Спустя одно-два поколения память о голоде затуманилась до такой степени, что практически обратилась в забвение. В 1988 году редактор журнала “Москва” Михаил Алексеев писал: “Меня удивляет, что ни в одном учебнике нет ни одного, даже самого простого упоминания об ужасной трагедии 1933 года. В нашей деревне из 600 семей уцелело только 150… Многие мои родственники и школьные друзья умерли у меня на глазах, многие из них были похоронены там, где застала их смерть”
[518]. Подобное отрицание, скорее всего, могло продолжаться вечно. “Если основываться на некоторых разрозненных и противоречивых данных, спад уровня смертности замедлился в определенный момент реконструкции национальной экономики. В различных регионах страны спад уровня смертности происходил с разной скоростью”, – писал некий советский историк в 1970-е годы
[519]. Школьники принимали подобные тексты на веру вплоть до наступления гласности; взрослые читали труды партийных пропагандистов. “Система коллективного хозяйствования создала неслыханные доселе условия для расцвета социалистического сельского хозяйства, для культурной и зажиточной жизни крестьян, – объяснял первый секретарь Коммунистической партии Украины Петро Шелест в 1970 году. – В жизни советской страны, в строительстве социализма годы первой пятилетки запомнились как время героизма и побед. В то же самое время это были трудные, сложные времена. Особенно трудная ситуация сложилась с обеспечением продовольствием в 1933 году. Но и эти трудности были успешно преодолены”
[520].
История великого советского голода начинается с конфронтации большевиков и крестьянства, с взаимного недоверия и непонимания, с марксисткой ненависти по отношению к деревне, с ненависти крестьян к городу. У этой истории есть своя предыстория – голод в Поволжье 1921–1922 годов. Революция была задумана не для того, чтобы облагодетельствовать деревню, хотя Ленин и утверждал, что его партия представляет интересы беднейших слоев крестьянства. Крестьяне же, хотя и не были сторонниками возвращения старого порядка (во время Гражданской войны они редко активно поддерживали белых), относились к большевизму с опаской и зачастую враждебно встречали большевиков-агитаторов. Крестьянству не нравились навязываемые большевиками обязательства, налоги, обыски домов, армейский призыв. В ходе Гражданской войны миллионы крестьян отвернулись от нового правительства из-за проводимой им политики насильственного отъема зерна. Однако голод начала 1920-х притупил дух сопротивления. По некоторым оценкам (в очередной раз следует подчеркнуть, что точные данные о размере потерь отсутствуют), за эти два года (1920–1921) от голода погибло около пяти миллионов человек.

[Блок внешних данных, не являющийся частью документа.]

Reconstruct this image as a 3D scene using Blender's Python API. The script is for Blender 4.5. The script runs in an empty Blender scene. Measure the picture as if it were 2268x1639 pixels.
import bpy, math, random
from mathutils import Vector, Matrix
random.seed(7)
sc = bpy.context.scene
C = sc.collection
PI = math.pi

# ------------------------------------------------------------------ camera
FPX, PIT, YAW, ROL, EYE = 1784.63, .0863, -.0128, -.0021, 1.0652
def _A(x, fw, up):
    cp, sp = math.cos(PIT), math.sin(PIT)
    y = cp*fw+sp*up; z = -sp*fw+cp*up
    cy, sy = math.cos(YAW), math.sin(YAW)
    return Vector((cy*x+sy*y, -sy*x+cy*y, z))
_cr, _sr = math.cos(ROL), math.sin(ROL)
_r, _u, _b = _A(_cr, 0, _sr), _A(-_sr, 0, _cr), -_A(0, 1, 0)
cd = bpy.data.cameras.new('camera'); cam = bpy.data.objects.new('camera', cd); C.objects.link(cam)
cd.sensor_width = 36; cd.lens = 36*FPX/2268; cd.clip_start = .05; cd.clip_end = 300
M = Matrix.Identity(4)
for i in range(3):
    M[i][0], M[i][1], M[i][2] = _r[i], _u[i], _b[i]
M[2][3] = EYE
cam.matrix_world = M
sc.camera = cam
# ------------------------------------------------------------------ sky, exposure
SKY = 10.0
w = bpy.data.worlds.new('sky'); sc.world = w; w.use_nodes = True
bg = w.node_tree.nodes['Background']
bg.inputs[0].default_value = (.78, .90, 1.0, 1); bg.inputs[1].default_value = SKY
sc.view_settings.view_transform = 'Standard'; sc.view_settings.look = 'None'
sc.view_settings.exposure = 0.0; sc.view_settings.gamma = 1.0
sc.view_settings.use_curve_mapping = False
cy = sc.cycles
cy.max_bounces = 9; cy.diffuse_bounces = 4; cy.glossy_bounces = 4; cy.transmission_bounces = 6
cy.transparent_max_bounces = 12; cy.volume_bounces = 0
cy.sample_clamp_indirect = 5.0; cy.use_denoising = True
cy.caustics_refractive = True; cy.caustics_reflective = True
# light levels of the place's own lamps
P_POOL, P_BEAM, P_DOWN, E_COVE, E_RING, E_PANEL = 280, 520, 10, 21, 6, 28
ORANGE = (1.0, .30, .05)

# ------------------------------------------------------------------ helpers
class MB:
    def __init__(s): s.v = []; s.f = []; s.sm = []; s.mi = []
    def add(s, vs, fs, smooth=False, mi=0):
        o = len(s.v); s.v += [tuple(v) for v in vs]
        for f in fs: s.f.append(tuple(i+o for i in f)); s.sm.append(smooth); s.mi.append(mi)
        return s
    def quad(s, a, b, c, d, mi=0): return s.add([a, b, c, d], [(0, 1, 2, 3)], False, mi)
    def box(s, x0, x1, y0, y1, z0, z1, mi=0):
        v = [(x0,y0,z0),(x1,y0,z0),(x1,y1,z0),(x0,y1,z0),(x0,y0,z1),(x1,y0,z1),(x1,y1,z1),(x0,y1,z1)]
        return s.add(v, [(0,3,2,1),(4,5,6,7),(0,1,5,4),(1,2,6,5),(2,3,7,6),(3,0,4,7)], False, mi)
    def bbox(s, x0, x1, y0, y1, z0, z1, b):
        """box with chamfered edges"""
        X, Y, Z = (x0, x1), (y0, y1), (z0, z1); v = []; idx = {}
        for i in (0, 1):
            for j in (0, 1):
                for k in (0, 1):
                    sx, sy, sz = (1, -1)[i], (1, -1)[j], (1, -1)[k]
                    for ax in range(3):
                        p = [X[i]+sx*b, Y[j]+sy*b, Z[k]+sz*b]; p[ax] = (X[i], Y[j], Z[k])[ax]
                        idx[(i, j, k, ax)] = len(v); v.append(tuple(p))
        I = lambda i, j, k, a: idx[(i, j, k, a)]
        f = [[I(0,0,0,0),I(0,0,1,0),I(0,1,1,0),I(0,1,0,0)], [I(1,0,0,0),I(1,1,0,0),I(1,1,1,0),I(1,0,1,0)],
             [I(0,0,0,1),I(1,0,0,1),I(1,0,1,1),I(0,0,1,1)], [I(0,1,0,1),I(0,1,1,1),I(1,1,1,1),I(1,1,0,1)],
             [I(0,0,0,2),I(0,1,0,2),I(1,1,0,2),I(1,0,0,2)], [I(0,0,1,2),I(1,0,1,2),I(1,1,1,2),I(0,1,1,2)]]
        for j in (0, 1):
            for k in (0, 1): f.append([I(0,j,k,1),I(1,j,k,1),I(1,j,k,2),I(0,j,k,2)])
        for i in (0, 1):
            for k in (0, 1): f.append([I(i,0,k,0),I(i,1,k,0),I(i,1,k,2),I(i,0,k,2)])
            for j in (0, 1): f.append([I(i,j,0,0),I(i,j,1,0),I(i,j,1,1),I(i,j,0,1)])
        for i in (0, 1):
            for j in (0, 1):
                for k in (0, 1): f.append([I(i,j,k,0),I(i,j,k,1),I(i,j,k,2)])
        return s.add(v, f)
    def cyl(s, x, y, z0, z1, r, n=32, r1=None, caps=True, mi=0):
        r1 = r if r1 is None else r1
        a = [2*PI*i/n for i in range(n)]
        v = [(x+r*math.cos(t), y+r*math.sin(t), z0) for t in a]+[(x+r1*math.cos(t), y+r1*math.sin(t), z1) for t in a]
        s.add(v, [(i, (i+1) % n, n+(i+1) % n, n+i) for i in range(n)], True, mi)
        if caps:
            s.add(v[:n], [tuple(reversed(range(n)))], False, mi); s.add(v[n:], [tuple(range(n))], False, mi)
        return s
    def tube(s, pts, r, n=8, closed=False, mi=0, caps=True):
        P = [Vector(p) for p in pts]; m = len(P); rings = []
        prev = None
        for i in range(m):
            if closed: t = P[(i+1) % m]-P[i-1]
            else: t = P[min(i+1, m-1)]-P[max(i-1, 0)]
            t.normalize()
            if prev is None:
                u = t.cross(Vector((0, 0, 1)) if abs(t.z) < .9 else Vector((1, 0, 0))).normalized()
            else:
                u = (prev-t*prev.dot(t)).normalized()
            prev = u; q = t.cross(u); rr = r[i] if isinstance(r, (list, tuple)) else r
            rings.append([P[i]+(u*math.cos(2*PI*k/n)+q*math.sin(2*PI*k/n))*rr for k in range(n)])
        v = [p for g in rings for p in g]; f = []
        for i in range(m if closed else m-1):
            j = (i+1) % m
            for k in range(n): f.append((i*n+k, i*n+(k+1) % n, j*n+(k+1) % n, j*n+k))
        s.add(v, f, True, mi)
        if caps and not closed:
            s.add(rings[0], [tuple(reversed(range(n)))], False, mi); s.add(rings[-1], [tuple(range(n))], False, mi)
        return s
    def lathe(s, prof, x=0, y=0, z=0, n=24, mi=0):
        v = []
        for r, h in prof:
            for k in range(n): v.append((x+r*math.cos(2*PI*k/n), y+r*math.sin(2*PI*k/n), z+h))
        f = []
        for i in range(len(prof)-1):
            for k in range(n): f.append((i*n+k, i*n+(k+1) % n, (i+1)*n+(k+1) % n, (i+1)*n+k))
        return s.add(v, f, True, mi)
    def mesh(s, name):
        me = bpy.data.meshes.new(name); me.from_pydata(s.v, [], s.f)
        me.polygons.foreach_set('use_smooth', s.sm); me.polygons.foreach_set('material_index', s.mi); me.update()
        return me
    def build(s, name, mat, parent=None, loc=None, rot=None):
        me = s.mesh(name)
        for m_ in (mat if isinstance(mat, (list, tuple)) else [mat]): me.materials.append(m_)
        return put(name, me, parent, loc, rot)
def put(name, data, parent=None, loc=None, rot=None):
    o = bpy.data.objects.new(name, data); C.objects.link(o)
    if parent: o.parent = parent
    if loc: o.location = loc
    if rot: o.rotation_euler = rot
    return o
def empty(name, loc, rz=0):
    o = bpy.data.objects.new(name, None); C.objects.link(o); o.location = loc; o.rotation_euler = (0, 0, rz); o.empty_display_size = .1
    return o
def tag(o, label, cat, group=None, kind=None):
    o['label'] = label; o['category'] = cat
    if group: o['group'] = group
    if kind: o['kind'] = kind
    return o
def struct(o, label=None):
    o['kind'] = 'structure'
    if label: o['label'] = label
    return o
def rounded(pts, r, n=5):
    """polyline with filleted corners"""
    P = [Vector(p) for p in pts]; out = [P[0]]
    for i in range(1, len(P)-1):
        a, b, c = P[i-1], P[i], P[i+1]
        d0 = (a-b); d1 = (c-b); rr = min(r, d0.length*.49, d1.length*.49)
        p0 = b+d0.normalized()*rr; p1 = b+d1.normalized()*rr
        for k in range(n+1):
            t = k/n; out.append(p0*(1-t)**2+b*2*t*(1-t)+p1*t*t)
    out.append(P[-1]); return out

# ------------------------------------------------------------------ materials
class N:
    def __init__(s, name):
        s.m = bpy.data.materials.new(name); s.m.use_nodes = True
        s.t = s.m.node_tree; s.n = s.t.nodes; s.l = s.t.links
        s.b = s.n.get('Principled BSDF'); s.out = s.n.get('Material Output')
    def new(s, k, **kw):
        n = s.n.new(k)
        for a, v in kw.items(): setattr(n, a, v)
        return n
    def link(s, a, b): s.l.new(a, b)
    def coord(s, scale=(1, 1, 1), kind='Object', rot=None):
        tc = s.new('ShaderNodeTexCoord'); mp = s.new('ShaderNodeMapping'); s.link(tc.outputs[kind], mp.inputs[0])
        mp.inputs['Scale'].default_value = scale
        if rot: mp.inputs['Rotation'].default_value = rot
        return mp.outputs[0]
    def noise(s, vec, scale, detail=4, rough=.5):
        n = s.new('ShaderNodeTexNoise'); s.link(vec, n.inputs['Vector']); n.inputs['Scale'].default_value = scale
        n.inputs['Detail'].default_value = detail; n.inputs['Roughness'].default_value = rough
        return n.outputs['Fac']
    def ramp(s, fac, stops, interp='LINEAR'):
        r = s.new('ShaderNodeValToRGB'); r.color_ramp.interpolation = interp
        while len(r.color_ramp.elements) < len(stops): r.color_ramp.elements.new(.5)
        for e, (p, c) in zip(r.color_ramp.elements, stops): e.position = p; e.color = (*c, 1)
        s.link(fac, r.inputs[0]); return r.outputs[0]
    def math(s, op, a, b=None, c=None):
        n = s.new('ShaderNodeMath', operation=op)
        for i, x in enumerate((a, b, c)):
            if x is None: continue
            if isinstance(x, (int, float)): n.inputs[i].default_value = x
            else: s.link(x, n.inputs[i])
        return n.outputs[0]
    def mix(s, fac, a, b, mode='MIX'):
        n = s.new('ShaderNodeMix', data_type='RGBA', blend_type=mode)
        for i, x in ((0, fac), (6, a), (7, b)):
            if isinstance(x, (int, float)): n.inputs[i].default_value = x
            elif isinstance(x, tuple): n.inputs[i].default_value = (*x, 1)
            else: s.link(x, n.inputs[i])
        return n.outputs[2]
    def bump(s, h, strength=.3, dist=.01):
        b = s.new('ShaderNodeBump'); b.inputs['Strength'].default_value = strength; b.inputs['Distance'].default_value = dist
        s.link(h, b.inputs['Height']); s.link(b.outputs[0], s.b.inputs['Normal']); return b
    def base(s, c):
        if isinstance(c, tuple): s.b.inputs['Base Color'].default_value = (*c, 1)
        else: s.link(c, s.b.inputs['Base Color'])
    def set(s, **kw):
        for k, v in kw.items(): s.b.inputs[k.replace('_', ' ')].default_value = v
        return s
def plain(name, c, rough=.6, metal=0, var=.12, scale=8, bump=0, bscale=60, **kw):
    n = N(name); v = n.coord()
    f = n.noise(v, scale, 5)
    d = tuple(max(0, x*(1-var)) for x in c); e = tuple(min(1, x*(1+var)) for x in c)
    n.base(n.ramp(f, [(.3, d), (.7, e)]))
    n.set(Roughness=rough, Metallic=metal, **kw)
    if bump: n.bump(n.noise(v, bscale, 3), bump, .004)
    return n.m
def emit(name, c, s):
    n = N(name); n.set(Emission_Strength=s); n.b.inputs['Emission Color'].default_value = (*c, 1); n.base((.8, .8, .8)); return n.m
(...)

Страх голода зародился еще в годы Первой мировой войны, а к 1919-му он стал реальностью во всех южных регионах России. В декабре 1919 года приятель Готье писал ему из Саратова, пересказывая местные слухи о “двух достоверных случаях того, как едят людей” и историю о том, как “ассистенты университетских лабораторий едят собак и кошек”
[521]. В дальнейшем продовольственный кризис только усилился. После неурожая 1920-го пришла небывало засушливая весна 1921 года
[522]. Летом крестьяне начали болеть, а затем и умирать. Это был первый великий голод советской эпохи. Даже Гражданская война не подготовила свидетелей этого голода к тому, что им предстояло увидеть. Сорокин, проехавший по охваченным голодом областям, позднее признавался: “Моя нервная система, привыкшая ко многим ужасам за годы революции, не выдержала зрелища настоящего голода, испытываемого миллионами людей в моей разоренной стране”
[523]. Американец Гарольд Фишер, сотрудник благотворительной организации, оказывавшей помощь пострадавшим, писал: “Россия получила шок от голода, [уже] будучи сломленной не только физически, но и духовно. Недоверие к правительству и должностным лицам, действующим от его имени, подозрительность и ненависть к соседям сделали крестьян растерянными и беспомощными, подорвали в них способность противостоять тому потрясению, которому они подвергались и прежде из-за неблагоприятных погодных условий. Когда летом 1921 года знаки приближающегося большого голода уже невозможно было спутать ни с чем, крестьян охватила паника. Одни в ужасе бежали из деревень, другие же флегматично остались ожидать смерти”
[524].
В тот раз советское правительство допустило в зону бедствия зарубежных спасателей, среди которых следует особо отметить Американскую администрацию помощи. Идея встретила неоднозначную реакцию со стороны советского руководства. Будущий президент США Герберт Гувер с 1919 года настаивал на необходимости организации кампании по сбору продовольствия для Советского Союза, обратив внимание союзников на эту проблему в ходе Версальской мирной конференции, однако вплоть до 1921 года советское правительство не давало поездам с продовольствием пересекать границу охваченного голодом региона
[525]. Сваливали все на бюрократическую волокиту и проблемы с перевозками, однако американцы хорошо знали, что в основе нежелания Советов пропустить американский транспорт с продовольствием в Поволжье лежала шпиономания и первобытная, нутряная подозрительность по отношению к иностранцам. Как бы то ни было, голодающим “повезло”: к 1922 году Американская администрация помощи ежедневно кормила более восьми миллионов человек
[526]. Десятилетие спустя никакой помощи голодающим организовано не было, потому что, согласно официальным заявлениям властей, никаких голодающих, нуждавшихся в этой помощи, не было и в помине.